Vulnerability Management

PayPal addressing another two-factor authentication bypass

PayPal account security is at risk again.

Australian researcher Joshua Rogers has discovered a method for getting past PayPal's two-factor authentication, which is possible due to an issue in the way that PayPal accounts integrate with eBay accounts.

The exploit requires primary credentials, Rogers told SCMagazine.com in a Tuesday email correspondence, explaining that a successful bypass could enable an attacker to log on and do anything a regular user can do, including send money, as well as change settings such as the account password.

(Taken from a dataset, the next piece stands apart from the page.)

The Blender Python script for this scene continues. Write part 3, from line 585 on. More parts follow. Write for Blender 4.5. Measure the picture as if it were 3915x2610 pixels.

A PayPal spokesperson told SCMagazine.com in a Tuesday email correspondence that the company is aware of the issue, which is limited to a small amount of integrations with Adaptive Payments, and is working on getting it addressed as quickly as possible.

Rogers said PayPal told him something similar on June 5 when he notified the company of the bypass exploit, but apparently the problem was never fixed, so he decided to disclose the issue in a Monday post.

When setting up the integration feature from any eBay account, Rogers wrote, users are taken to a PayPal login page with a URL that contains “=_integrated-registration,” which a Google search shows is used solely for PayPal account and eBay account integration.

“Once you're actually logged in, a cookie is set with your details, and you're redirected to a page to confirm the details of the process,” Rogers wrote. “And this is where the exploit lays. Now just load https://www.paypal.com/, and you are logged in, and don't need to re-enter your login.”

Rogers added, “So, the actual bug itself is that the "=_integrated-registration" function does not check for a [two-factor authentication] code, despite logging you into PayPal.”

The reason it works is because PayPal assumes that by logging in through eBay, the account must belong to the same person, Rogers said, explaining that one reason for the problem might just be that developers forgot to update the code.  

“I consider it a significant vulnerability,” Rogers said, adding that implementing a fix should be simple. “If you think of [two-factor authentication] as a second password, it's like making the second password completely obsolete.”